The far-Left wing of the Democratic Party is in its ascendancy. With the victories of Alexandria Ocasio-Cortez in her race against more traditional Democratic Rep. Joe Crowley in New York and Tallahassee Mayor Andrew Gillum in the Democratic gubernatorial primary in Florida, it’s clear that Democratic voters are embracing positions closer and closer to Bernie Sanders’ democratic socialism — at least in rhetoric and theory. In 2016, that meant that Sanders stole Hillary Clinton’s thunder — she rightly stated a few months back that her embrace of capitalism hurt her with the Democratic base. In 2018, it means that Democratic officeholders, who must still operate in a real-world context in which capitalism drives all economic growth and provides the income base for all social redistributionism, are at a clear disadvantage when facing pie-in-the-sky Leftists who can shout socialist nostrums without having to deal with the consequences.

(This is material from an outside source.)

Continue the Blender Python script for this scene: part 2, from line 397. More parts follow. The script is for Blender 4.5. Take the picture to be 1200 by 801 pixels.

The latest example of this divide: the New York gubernatorial race between Governor Andrew Cuomo and former actress Cynthia Nixon. Nixon is running some 30 points behind Cuomo according to July polling, but in her debate with Cuomo, she scored serious points while smashing him from the Left. She slammed him — to the applause of the audience — for failing to embrace single-payer health care; she accused him of underfunding the MTA, using it as an “ATM”; she suggested that he had flipped on marijuana legalization. Meanwhile, Cuomo suggested she was a “corporation” (a weird charge, given that most wealthy people have corporations for tax purposes) and blamed her for not releasing her taxes in timely fashion (another weird charge, given that he waited to release his own taxes in 2010 until after the gubernatorial election, which Nixon pointed out). Overall, Cuomo looked petty and spiteful, and insincere in his dedication to Leftist principles. Purity usually trumps practicality in political debate.

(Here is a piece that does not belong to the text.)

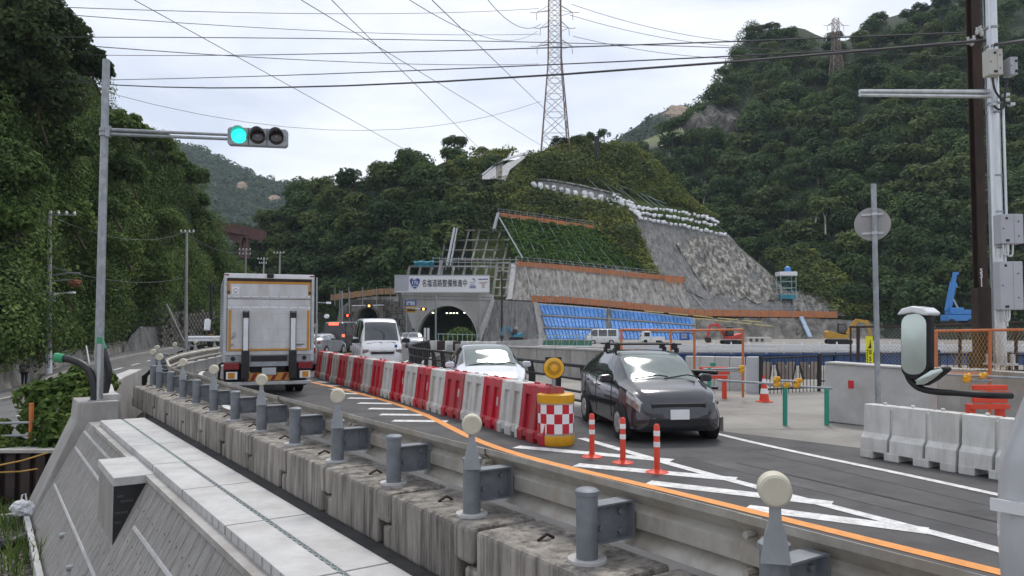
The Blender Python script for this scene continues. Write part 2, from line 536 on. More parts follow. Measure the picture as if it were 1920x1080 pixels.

It also helps when your opponent owns himself, as Cuomo did repeatedly. The best example: Cuomo asked Nixon to stop interrupting. She accused him of lying. He then responded that he would stop lying when she did.

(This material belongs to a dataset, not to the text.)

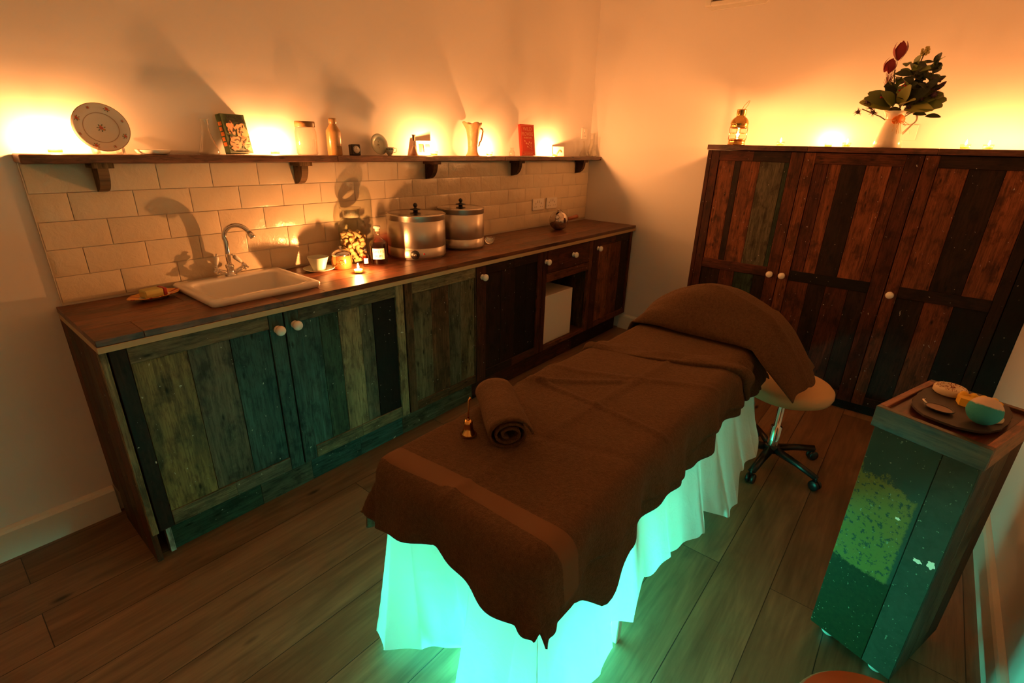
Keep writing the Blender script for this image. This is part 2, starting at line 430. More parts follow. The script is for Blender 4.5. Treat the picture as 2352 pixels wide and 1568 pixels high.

That’s a pretty significant own-goal; it’s Cuomo admitting he lies, but accusing her of lying as well. He’s not the brightest bulb.
He also doesn’t have the passion Nixon does. It showed. She may not win the race, but she’s going to run competitively — and that’s a problem for Democrats in non-deep blue states, who will have to run uphill against a country that isn’t exactly prepared for Sanders-esque policies, or at least for the realistic cost of them.